Salem Maritime National Historic Site. One of Salem's most notable sons was Nathaniel Bowditch, who published The New American Practical Navigator. This work began as Bowditch's corrections of John Hamilton Moore's navigation tables. He found over 8000
innacuracies while sailing from Salem to the East Indies. The book, still in use, is in its 78th printing. The House of the Seven Gables. Salem is home to The House of the Seven Gables, made famous by Nathaniel Hawthorne, who was born in Salem in 1804. Hawthorne worked in the Customs House by Pickering Wharf, which would serve as insipiration for the opening scene in The Scarlet Letter. The city is also home to a large collection of Federal Style mansions. Many of these were the work of architect and woodcarver Samuel McIntire, for whom the city's largest Historic District is named.

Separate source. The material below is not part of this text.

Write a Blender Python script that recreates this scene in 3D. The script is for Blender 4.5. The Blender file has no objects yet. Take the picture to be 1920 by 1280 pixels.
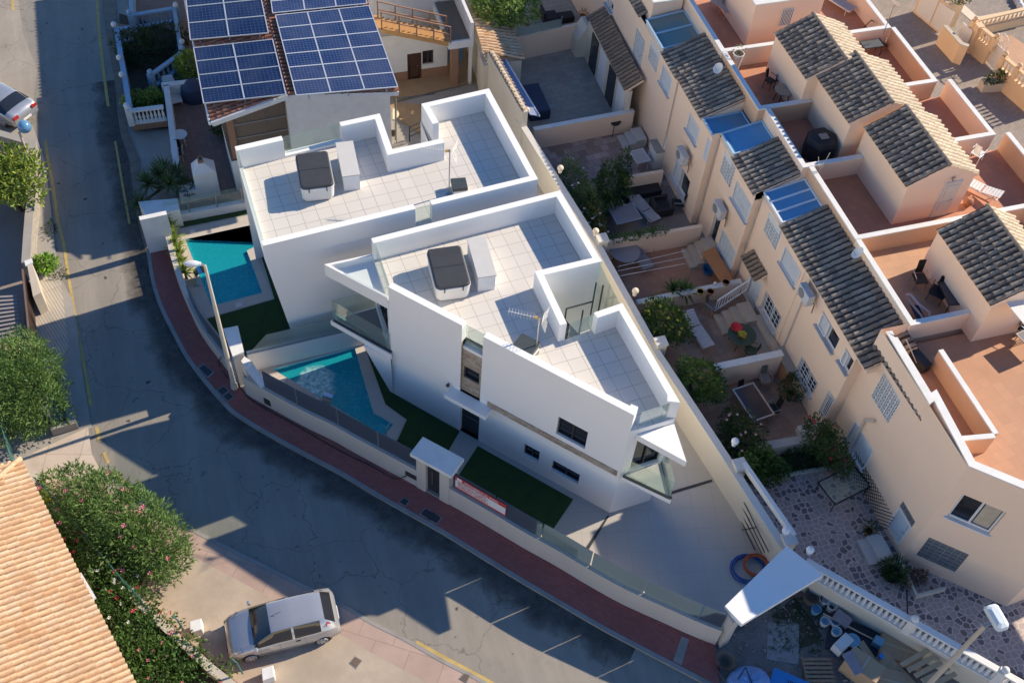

Tourists know Salem as a mix of important historical sites, New Age "wiccan" boutiques, and kitschy Halloween-witch-themed attractions. Controversy arose in 2005 when TV Land—a cable television network featuring old sitcom re-runs—erected a bronze statue of Elizabeth Montgomery, who played the comic witch "Samantha" in the 1960s series Bewitched. A few special episodes of the series
were actually filmed in Salem, and TV Land said that the statue commemorated the 35th anniversary of those episodes. Controversy arose; some felt the statue was good fun and appropriate to a city that promotes itself as "The Witch City" and contains a street named "Witch Way." Others objected to the use of public property for what was transparently commercial promotion. Some felt that the statue trivialized history by encouraging visitors to recall a sitcom rather than the tragic Salem witch trials. Local historian John Carr was quoted in Time Magazine as saying "it's like TV Land going to Auschwitz and proposing to erect a statue of Colonel Klink."